§ **GIVEN TASK**: Return each line of the material verbatim.

§ **DATASET EXTRACT**:
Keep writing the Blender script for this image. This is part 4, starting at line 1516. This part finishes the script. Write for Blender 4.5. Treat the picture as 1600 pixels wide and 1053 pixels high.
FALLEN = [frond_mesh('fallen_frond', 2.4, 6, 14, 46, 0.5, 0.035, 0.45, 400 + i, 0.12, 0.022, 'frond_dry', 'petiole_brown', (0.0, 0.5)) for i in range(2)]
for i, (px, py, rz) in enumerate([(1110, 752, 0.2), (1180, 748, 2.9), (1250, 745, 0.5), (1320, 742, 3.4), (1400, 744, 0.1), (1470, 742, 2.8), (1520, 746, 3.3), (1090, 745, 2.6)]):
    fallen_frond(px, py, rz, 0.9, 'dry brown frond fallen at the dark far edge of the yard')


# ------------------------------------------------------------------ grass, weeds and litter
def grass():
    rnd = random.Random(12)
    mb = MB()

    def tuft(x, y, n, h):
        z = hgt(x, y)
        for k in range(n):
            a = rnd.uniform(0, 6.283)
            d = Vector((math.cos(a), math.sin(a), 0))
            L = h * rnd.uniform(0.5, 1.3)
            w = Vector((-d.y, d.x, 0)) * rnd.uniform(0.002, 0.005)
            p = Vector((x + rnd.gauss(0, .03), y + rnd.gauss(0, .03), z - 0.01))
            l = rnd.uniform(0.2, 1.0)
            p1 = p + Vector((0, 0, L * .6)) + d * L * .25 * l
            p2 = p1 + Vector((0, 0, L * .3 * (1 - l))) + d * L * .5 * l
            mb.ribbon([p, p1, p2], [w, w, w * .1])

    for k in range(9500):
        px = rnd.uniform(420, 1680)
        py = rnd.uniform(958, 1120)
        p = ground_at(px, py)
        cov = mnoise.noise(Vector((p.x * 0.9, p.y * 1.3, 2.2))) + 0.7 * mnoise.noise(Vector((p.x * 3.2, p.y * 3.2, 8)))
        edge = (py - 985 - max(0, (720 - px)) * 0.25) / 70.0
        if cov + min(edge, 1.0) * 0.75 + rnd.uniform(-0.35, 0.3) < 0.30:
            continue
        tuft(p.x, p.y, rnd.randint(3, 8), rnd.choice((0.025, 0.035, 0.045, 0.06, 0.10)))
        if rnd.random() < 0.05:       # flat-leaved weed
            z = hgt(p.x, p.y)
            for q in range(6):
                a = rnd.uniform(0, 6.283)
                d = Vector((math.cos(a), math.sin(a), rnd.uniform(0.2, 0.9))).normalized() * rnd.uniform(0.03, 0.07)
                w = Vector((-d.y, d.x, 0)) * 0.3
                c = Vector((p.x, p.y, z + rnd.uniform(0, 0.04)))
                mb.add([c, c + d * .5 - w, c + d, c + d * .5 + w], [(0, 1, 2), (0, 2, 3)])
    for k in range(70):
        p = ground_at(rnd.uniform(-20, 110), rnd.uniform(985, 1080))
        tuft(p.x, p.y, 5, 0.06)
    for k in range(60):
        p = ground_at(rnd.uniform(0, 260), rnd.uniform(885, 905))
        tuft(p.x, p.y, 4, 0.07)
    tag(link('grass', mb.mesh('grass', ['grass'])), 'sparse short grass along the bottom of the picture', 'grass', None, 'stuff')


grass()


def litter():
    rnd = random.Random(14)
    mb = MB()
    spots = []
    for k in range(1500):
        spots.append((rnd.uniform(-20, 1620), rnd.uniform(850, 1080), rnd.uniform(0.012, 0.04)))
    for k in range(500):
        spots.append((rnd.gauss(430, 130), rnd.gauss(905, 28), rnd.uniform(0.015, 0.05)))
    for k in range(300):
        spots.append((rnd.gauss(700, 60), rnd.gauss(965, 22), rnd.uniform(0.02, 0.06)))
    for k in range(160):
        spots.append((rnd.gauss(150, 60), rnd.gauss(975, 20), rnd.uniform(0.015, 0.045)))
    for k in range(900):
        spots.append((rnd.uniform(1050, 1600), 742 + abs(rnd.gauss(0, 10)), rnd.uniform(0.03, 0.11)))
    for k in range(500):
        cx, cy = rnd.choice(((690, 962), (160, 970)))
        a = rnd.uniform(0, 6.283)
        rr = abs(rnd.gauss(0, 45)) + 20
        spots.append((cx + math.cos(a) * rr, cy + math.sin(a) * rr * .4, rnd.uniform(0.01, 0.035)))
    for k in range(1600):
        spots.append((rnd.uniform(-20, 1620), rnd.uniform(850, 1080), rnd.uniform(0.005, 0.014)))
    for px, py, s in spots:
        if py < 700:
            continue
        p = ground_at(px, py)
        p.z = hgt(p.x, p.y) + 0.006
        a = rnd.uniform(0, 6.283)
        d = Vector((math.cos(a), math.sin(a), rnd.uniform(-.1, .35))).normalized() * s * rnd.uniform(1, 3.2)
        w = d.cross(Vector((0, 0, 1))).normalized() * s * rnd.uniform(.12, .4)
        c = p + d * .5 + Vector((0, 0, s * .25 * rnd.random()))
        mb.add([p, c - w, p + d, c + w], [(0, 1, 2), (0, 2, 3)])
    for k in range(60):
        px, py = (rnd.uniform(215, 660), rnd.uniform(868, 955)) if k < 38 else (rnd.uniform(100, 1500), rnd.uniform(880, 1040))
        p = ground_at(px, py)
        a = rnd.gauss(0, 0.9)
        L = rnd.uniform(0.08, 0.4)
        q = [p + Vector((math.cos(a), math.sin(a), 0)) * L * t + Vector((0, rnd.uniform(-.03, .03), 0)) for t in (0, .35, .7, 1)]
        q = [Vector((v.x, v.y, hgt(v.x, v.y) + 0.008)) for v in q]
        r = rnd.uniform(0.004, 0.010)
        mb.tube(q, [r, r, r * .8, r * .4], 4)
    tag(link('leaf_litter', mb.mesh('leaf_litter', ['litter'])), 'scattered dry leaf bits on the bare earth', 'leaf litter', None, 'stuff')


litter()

§ **EXERCISE ANSWER**:
Keep writing the Blender script for this image. This is part 4, starting at line 1516. This part finishes the script. Write for Blender 4.5. Treat the picture as 1600 pixels wide and 1053 pixels high.
FALLEN = [frond_mesh('fallen_frond', 2.4, 6, 14, 46, 0.5, 0.035, 0.45, 400 + i, 0.12, 0.022, 'frond_dry', 'petiole_brown', (0.0, 0.5)) for i in range(2)]
for i, (px, py, rz) in enumerate([(1110, 752, 0.2), (1180, 748, 2.9), (1250, 745, 0.5), (1320, 742, 3.4), (1400, 744, 0.1), (1470, 742, 2.8), (1520, 746, 3.3), (1090, 745, 2.6)]):
    fallen_frond(px, py, rz, 0.9, 'dry brown frond fallen at the dark far edge of the yard')


# ------------------------------------------------------------------ grass, weeds and litter
def grass():
    rnd = random.Random(12)
    mb = MB()

    def tuft(x, y, n, h):
        z = hgt(x, y)
        for k in range(n):
            a = rnd.uniform(0, 6.283)
            d = Vector((math.cos(a), math.sin(a), 0))
            L = h * rnd.uniform(0.5, 1.3)
            w = Vector((-d.y, d.x, 0)) * rnd.uniform(0.002, 0.005)
            p = Vector((x + rnd.gauss(0, .03), y + rnd.gauss(0, .03), z - 0.01))
            l = rnd.uniform(0.2, 1.0)
            p1 = p + Vector((0, 0, L * .6)) + d * L * .25 * l
            p2 = p1 + Vector((0, 0, L * .3 * (1 - l))) + d * L * .5 * l
            mb.ribbon([p, p1, p2], [w, w, w * .1])

    for k in range(9500):
        px = rnd.uniform(420, 1680)
        py = rnd.uniform(958, 1120)
        p = ground_at(px, py)
        cov = mnoise.noise(Vector((p.x * 0.9, p.y * 1.3, 2.2))) + 0.7 * mnoise.noise(Vector((p.x * 3.2, p.y * 3.2, 8)))
        edge = (py - 985 - max(0, (720 - px)) * 0.25) / 70.0
        if cov + min(edge, 1.0) * 0.75 + rnd.uniform(-0.35, 0.3) < 0.30:
            continue
        tuft(p.x, p.y, rnd.randint(3, 8), rnd.choice((0.025, 0.035, 0.045, 0.06, 0.10)))
        if rnd.random() < 0.05:       # flat-leaved weed
            z = hgt(p.x, p.y)
            for q in range(6):
                a = rnd.uniform(0, 6.283)
                d = Vector((math.cos(a), math.sin(a), rnd.uniform(0.2, 0.9))).normalized() * rnd.uniform(0.03, 0.07)
                w = Vector((-d.y, d.x, 0)) * 0.3
                c = Vector((p.x, p.y, z + rnd.uniform(0, 0.04)))
                mb.add([c, c + d * .5 - w, c + d, c + d * .5 + w], [(0, 1, 2), (0, 2, 3)])
    for k in range(70):
        p = ground_at(rnd.uniform(-20, 110), rnd.uniform(985, 1080))
        tuft(p.x, p.y, 5, 0.06)
    for k in range(60):
        p = ground_at(rnd.uniform(0, 260), rnd.uniform(885, 905))
        tuft(p.x, p.y, 4, 0.07)
    tag(link('grass', mb.mesh('grass', ['grass'])), 'sparse short grass along the bottom of the picture', 'grass', None, 'stuff')


grass()


def litter():
    rnd = random.Random(14)
    mb = MB()
    spots = []
    for k in range(1500):
        spots.append((rnd.uniform(-20, 1620), rnd.uniform(850, 1080), rnd.uniform(0.012, 0.04)))
    for k in range(500):
        spots.append((rnd.gauss(430, 130), rnd.gauss(905, 28), rnd.uniform(0.015, 0.05)))
    for k in range(300):
        spots.append((rnd.gauss(700, 60), rnd.gauss(965, 22), rnd.uniform(0.02, 0.06)))
    for k in range(160):
        spots.append((rnd.gauss(150, 60), rnd.gauss(975, 20), rnd.uniform(0.015, 0.045)))
    for k in range(900):
        spots.append((rnd.uniform(1050, 1600), 742 + abs(rnd.gauss(0, 10)), rnd.uniform(0.03, 0.11)))
    for k in range(500):
        cx, cy = rnd.choice(((690, 962), (160, 970)))
        a = rnd.uniform(0, 6.283)
        rr = abs(rnd.gauss(0, 45)) + 20
        spots.append((cx + math.cos(a) * rr, cy + math.sin(a) * rr * .4, rnd.uniform(0.01, 0.035)))
    for k in range(1600):
        spots.append((rnd.uniform(-20, 1620), rnd.uniform(850, 1080), rnd.uniform(0.005, 0.014)))
    for px, py, s in spots:
        if py < 700:
            continue
        p = ground_at(px, py)
        p.z = hgt(p.x, p.y) + 0.006
        a = rnd.uniform(0, 6.283)
        d = Vector((math.cos(a), math.sin(a), rnd.uniform(-.1, .35))).normalized() * s * rnd.uniform(1, 3.2)
        w = d.cross(Vector((0, 0, 1))).normalized() * s * rnd.uniform(.12, .4)
        c = p + d * .5 + Vector((0, 0, s * .25 * rnd.random()))
        mb.add([p, c - w, p + d, c + w], [(0, 1, 2), (0, 2, 3)])
    for k in range(60):
        px, py = (rnd.uniform(215, 660), rnd.uniform(868, 955)) if k < 38 else (rnd.uniform(100, 1500), rnd.uniform(880, 1040))
        p = ground_at(px, py)
        a = rnd.gauss(0, 0.9)
        L = rnd.uniform(0.08, 0.4)
        q = [p + Vector((math.cos(a), math.sin(a), 0)) * L * t + Vector((0, rnd.uniform(-.03, .03), 0)) for t in (0, .35, .7, 1)]
        q = [Vector((v.x, v.y, hgt(v.x, v.y) + 0.008)) for v in q]
        r = rnd.uniform(0.004, 0.010)
        mb.tube(q, [r, r, r * .8, r * .4], 4)
    tag(link('leaf_litter', mb.mesh('leaf_litter', ['litter'])), 'scattered dry leaf bits on the bare earth', 'leaf litter', None, 'stuff')


litter()